Unlike Fashola and President Muhammadu Buhari, who unwisely refuse to review the power assets sale of 2013, the organised private sector that bears the brunt of inadequate power supply, has called for a review. This newspaper has consistently called for intelligent policy measures that will evict some of the hopelessly incompetent domestic investors that cornered some of the GenCos and DisCos through official chicanery. They can neither attract the necessary foreign funding, nor do they have the technical savvy to reverse what Fashola identified as over three decades of lack of investment in our power sector. The minister has also exposed the hypocrisy of the DisCos in their repeated claims of being owed without providing documentation.

Apart from the Manufacturers Association of Nigeria, leading industrialist, Aliko Dangote, and committees of the National Assembly have aligned with this progressive view, labelling the privatisation a colossal failure. We reject Fashola’s inference that a sovereign state can become so helpless within its own domain when its vital interests are threatened. The United States and European countries have on several occasions blocked the sale of companies to certain foreign entities when over-riding national interests are deemed to be at stake. The British government, through the UK Competition Commission, compelled the Spanish consortium, Ferrovial, which had purchased British Airports Authority, to give up Gatwick, Stansted and Edinburgh airports, citing possible “adverse effects for both passengers and airlines.” The same UK government that triggered modern privatisation has, on occasions, had to step into the rail and water privatisations to protect national interest, the preeminent responsibility of any government. We oppose the continued release of public funds to non-performers such as the N213 billion intervention provided by the CBN for gas issues.

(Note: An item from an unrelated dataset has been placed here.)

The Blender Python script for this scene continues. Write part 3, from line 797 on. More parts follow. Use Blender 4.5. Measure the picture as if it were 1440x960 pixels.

The only realistic way to attract the $10 billion investment that the IMF says the country needs every year for 10 years to reverse the power supply deficit is to review and properly, transparently privatise the power assets. Contrary to Fashola’s erroneous assertion that reversing the flawed sale would scare foreign investors, we assert that it would rather reinvigorate investor confidence. We recall how global enthusiasm for Nigeria’s power sales was scorched by the corruption-fuelled process that eventually had all the 17 unbundled assets acquired by local consortia, save for one that had Kepco, the Korean operator, as technical partner. Genuine investors were simply scared off to pave the way for local misfits.

Since it still holds substantial minority stakes in the privatised entities, the government should creatively apply pressure on the chronically inadequate investors – through aggressive debt recovery, performance targets and regulatory measures – with a view to compelling them to sell or give up their stake. Though some criticised the motive and method, official hostility made Sadiq Petroleum to give up its majority equity purchase in African Petroleum Plc shares in 2005.  The country will remain for long economically shackled unless we are able to evict these interlopers in the power sector.

To resolve the power crisis, the government should urgently and wisely sell the 10 power plants developed under the National Independent Power Projects to major foreign players. No indigenous operator has the track record, technical or financial capacity to deploy and reverse our power predicament. Resolving the 80 per cent dependence on gas-fired plants and harnessing coal, solar, wind and water are crucial. We need a second national power grid in addition to regional grids, instead of the folly of relying on only one.

The first order of business, however, is for Fashola to climb down from his high horse and commence an immediate review of the privatisation or Buhari should compel him to do so.